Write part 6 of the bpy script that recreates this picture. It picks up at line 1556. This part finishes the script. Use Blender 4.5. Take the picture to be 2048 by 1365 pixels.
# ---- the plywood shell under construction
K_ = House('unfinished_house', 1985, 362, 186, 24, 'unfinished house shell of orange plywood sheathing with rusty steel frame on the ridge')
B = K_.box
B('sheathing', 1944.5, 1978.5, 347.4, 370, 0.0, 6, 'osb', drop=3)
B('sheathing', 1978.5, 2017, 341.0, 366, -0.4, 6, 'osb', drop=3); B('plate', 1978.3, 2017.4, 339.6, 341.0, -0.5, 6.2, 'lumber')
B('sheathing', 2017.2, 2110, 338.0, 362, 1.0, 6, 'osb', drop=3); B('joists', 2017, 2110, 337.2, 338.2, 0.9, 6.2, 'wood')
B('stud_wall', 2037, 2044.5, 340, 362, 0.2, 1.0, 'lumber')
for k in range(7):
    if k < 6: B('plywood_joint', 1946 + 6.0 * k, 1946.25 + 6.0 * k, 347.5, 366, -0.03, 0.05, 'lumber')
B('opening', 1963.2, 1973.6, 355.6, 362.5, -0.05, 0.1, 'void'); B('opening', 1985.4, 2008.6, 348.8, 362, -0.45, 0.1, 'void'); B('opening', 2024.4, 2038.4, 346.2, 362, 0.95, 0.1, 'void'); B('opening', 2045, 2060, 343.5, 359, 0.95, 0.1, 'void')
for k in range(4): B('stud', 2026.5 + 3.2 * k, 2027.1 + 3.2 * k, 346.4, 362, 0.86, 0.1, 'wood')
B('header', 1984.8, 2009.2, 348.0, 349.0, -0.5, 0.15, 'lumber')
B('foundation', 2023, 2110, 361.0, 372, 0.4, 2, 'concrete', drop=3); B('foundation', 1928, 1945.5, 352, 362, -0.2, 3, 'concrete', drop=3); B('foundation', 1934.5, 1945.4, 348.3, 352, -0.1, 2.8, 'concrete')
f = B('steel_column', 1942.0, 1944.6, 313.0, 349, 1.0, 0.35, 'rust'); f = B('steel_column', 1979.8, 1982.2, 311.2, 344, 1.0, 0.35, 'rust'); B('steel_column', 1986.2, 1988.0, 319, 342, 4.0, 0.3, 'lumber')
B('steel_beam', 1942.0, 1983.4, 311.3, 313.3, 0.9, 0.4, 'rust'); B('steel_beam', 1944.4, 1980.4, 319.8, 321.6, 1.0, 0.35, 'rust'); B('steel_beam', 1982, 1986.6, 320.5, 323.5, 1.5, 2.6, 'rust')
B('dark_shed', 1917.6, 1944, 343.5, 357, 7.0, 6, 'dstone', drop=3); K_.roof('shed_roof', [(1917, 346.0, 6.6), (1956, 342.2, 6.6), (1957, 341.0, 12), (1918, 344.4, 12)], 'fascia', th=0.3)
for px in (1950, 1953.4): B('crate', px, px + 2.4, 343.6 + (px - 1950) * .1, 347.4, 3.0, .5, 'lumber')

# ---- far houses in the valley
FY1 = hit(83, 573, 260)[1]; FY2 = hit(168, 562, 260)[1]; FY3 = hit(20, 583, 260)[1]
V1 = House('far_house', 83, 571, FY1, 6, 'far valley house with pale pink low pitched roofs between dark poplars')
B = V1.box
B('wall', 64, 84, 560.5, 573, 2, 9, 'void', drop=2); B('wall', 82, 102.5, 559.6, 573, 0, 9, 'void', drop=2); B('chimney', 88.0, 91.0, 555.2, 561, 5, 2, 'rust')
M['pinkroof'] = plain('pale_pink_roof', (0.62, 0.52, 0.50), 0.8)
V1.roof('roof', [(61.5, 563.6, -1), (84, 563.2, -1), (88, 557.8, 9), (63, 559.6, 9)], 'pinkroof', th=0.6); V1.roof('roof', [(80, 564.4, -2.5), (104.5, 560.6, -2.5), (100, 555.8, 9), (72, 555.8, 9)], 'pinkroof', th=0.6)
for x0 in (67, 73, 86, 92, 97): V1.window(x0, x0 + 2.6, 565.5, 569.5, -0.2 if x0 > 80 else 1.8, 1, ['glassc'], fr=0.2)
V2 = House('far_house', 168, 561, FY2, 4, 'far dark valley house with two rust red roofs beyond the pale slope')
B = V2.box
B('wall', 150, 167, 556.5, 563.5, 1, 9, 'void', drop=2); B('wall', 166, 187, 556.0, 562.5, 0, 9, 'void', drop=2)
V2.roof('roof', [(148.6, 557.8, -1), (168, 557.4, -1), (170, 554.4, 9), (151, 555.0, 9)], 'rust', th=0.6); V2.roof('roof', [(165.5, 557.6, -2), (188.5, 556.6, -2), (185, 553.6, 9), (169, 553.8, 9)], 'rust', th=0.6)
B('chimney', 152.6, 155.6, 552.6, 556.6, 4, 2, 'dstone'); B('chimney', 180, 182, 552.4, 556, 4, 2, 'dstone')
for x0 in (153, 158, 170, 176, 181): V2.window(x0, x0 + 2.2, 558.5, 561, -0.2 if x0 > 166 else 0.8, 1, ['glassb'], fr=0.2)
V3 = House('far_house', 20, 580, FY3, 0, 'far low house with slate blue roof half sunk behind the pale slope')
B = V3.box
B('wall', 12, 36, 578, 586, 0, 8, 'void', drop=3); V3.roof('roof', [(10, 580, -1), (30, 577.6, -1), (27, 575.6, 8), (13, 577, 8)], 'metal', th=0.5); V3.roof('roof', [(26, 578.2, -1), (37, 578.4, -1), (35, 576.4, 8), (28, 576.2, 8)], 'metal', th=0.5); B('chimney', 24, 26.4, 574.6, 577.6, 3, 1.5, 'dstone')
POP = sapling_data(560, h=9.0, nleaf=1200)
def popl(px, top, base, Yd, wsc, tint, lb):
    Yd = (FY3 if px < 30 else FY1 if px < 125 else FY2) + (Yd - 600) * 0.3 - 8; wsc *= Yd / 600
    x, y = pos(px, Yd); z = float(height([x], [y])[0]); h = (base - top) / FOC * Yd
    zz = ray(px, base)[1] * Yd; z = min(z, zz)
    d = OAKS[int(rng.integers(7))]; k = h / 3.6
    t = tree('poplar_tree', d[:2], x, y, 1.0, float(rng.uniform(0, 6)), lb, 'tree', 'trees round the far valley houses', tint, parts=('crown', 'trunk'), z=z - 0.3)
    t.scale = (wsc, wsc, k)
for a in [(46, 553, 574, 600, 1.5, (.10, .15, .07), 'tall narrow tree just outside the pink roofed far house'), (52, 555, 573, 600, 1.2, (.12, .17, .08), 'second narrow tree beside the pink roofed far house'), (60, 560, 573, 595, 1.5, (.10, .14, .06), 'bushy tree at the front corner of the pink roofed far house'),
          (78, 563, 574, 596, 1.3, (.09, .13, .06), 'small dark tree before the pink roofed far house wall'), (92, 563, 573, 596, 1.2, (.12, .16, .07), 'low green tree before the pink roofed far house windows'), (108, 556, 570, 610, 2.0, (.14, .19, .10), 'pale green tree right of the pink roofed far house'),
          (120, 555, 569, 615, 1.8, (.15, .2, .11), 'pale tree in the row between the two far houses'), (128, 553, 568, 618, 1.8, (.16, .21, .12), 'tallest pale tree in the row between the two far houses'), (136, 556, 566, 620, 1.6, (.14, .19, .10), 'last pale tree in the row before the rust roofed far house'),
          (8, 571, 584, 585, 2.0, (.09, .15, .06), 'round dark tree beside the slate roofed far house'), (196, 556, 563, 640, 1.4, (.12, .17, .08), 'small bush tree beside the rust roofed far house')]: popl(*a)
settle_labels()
──────────────────────────────
Written instruction | Go back to the listing above and please repeat it exactly.

Worked answer |
Write part 6 of the bpy script that recreates this picture. It picks up at line 1556. This part finishes the script. Use Blender 4.5. Take the picture to be 2048 by 1365 pixels.
# ---- the plywood shell under construction
K_ = House('unfinished_house', 1985, 362, 186, 24, 'unfinished house shell of orange plywood sheathing with rusty steel frame on the ridge')
B = K_.box
B('sheathing', 1944.5, 1978.5, 347.4, 370, 0.0, 6, 'osb', drop=3)
B('sheathing', 1978.5, 2017, 341.0, 366, -0.4, 6, 'osb', drop=3); B('plate', 1978.3, 2017.4, 339.6, 341.0, -0.5, 6.2, 'lumber')
B('sheathing', 2017.2, 2110, 338.0, 362, 1.0, 6, 'osb', drop=3); B('joists', 2017, 2110, 337.2, 338.2, 0.9, 6.2, 'wood')
B('stud_wall', 2037, 2044.5, 340, 362, 0.2, 1.0, 'lumber')
for k in range(7):
    if k < 6: B('plywood_joint', 1946 + 6.0 * k, 1946.25 + 6.0 * k, 347.5, 366, -0.03, 0.05, 'lumber')
B('opening', 1963.2, 1973.6, 355.6, 362.5, -0.05, 0.1, 'void'); B('opening', 1985.4, 2008.6, 348.8, 362, -0.45, 0.1, 'void'); B('opening', 2024.4, 2038.4, 346.2, 362, 0.95, 0.1, 'void'); B('opening', 2045, 2060, 343.5, 359, 0.95, 0.1, 'void')
for k in range(4): B('stud', 2026.5 + 3.2 * k, 2027.1 + 3.2 * k, 346.4, 362, 0.86, 0.1, 'wood')
B('header', 1984.8, 2009.2, 348.0, 349.0, -0.5, 0.15, 'lumber')
B('foundation', 2023, 2110, 361.0, 372, 0.4, 2, 'concrete', drop=3); B('foundation', 1928, 1945.5, 352, 362, -0.2, 3, 'concrete', drop=3); B('foundation', 1934.5, 1945.4, 348.3, 352, -0.1, 2.8, 'concrete')
f = B('steel_column', 1942.0, 1944.6, 313.0, 349, 1.0, 0.35, 'rust'); f = B('steel_column', 1979.8, 1982.2, 311.2, 344, 1.0, 0.35, 'rust'); B('steel_column', 1986.2, 1988.0, 319, 342, 4.0, 0.3, 'lumber')
B('steel_beam', 1942.0, 1983.4, 311.3, 313.3, 0.9, 0.4, 'rust'); B('steel_beam', 1944.4, 1980.4, 319.8, 321.6, 1.0, 0.35, 'rust'); B('steel_beam', 1982, 1986.6, 320.5, 323.5, 1.5, 2.6, 'rust')
B('dark_shed', 1917.6, 1944, 343.5, 357, 7.0, 6, 'dstone', drop=3); K_.roof('shed_roof', [(1917, 346.0, 6.6), (1956, 342.2, 6.6), (1957, 341.0, 12), (1918, 344.4, 12)], 'fascia', th=0.3)
for px in (1950, 1953.4): B('crate', px, px + 2.4, 343.6 + (px - 1950) * .1, 347.4, 3.0, .5, 'lumber')

# ---- far houses in the valley
FY1 = hit(83, 573, 260)[1]; FY2 = hit(168, 562, 260)[1]; FY3 = hit(20, 583, 260)[1]
V1 = House('far_house', 83, 571, FY1, 6, 'far valley house with pale pink low pitched roofs between dark poplars')
B = V1.box
B('wall', 64, 84, 560.5, 573, 2, 9, 'void', drop=2); B('wall', 82, 102.5, 559.6, 573, 0, 9, 'void', drop=2); B('chimney', 88.0, 91.0, 555.2, 561, 5, 2, 'rust')
M['pinkroof'] = plain('pale_pink_roof', (0.62, 0.52, 0.50), 0.8)
V1.roof('roof', [(61.5, 563.6, -1), (84, 563.2, -1), (88, 557.8, 9), (63, 559.6, 9)], 'pinkroof', th=0.6); V1.roof('roof', [(80, 564.4, -2.5), (104.5, 560.6, -2.5), (100, 555.8, 9), (72, 555.8, 9)], 'pinkroof', th=0.6)
for x0 in (67, 73, 86, 92, 97): V1.window(x0, x0 + 2.6, 565.5, 569.5, -0.2 if x0 > 80 else 1.8, 1, ['glassc'], fr=0.2)
V2 = House('far_house', 168, 561, FY2, 4, 'far dark valley house with two rust red roofs beyond the pale slope')
B = V2.box
B('wall', 150, 167, 556.5, 563.5, 1, 9, 'void', drop=2); B('wall', 166, 187, 556.0, 562.5, 0, 9, 'void', drop=2)
V2.roof('roof', [(148.6, 557.8, -1), (168, 557.4, -1), (170, 554.4, 9), (151, 555.0, 9)], 'rust', th=0.6); V2.roof('roof', [(165.5, 557.6, -2), (188.5, 556.6, -2), (185, 553.6, 9), (169, 553.8, 9)], 'rust', th=0.6)
B('chimney', 152.6, 155.6, 552.6, 556.6, 4, 2, 'dstone'); B('chimney', 180, 182, 552.4, 556, 4, 2, 'dstone')
for x0 in (153, 158, 170, 176, 181): V2.window(x0, x0 + 2.2, 558.5, 561, -0.2 if x0 > 166 else 0.8, 1, ['glassb'], fr=0.2)
V3 = House('far_house', 20, 580, FY3, 0, 'far low house with slate blue roof half sunk behind the pale slope')
B = V3.box
B('wall', 12, 36, 578, 586, 0, 8, 'void', drop=3); V3.roof('roof', [(10, 580, -1), (30, 577.6, -1), (27, 575.6, 8), (13, 577, 8)], 'metal', th=0.5); V3.roof('roof', [(26, 578.2, -1), (37, 578.4, -1), (35, 576.4, 8), (28, 576.2, 8)], 'metal', th=0.5); B('chimney', 24, 26.4, 574.6, 577.6, 3, 1.5, 'dstone')
POP = sapling_data(560, h=9.0, nleaf=1200)
def popl(px, top, base, Yd, wsc, tint, lb):
    Yd = (FY3 if px < 30 else FY1 if px < 125 else FY2) + (Yd - 600) * 0.3 - 8; wsc *= Yd / 600
    x, y = pos(px, Yd); z = float(height([x], [y])[0]); h = (base - top) / FOC * Yd
    zz = ray(px, base)[1] * Yd; z = min(z, zz)
    d = OAKS[int(rng.integers(7))]; k = h / 3.6
    t = tree('poplar_tree', d[:2], x, y, 1.0, float(rng.uniform(0, 6)), lb, 'tree', 'trees round the far valley houses', tint, parts=('crown', 'trunk'), z=z - 0.3)
    t.scale = (wsc, wsc, k)
for a in [(46, 553, 574, 600, 1.5, (.10, .15, .07), 'tall narrow tree just outside the pink roofed far house'), (52, 555, 573, 600, 1.2, (.12, .17, .08), 'second narrow tree beside the pink roofed far house'), (60, 560, 573, 595, 1.5, (.10, .14, .06), 'bushy tree at the front corner of the pink roofed far house'),
          (78, 563, 574, 596, 1.3, (.09, .13, .06), 'small dark tree before the pink roofed far house wall'), (92, 563, 573, 596, 1.2, (.12, .16, .07), 'low green tree before the pink roofed far house windows'), (108, 556, 570, 610, 2.0, (.14, .19, .10), 'pale green tree right of the pink roofed far house'),
          (120, 555, 569, 615, 1.8, (.15, .2, .11), 'pale tree in the row between the two far houses'), (128, 553, 568, 618, 1.8, (.16, .21, .12), 'tallest pale tree in the row between the two far houses'), (136, 556, 566, 620, 1.6, (.14, .19, .10), 'last pale tree in the row before the rust roofed far house'),
          (8, 571, 584, 585, 2.0, (.09, .15, .06), 'round dark tree beside the slate roofed far house'), (196, 556, 563, 640, 1.4, (.12, .17, .08), 'small bush tree beside the rust roofed far house')]: popl(*a)
settle_labels()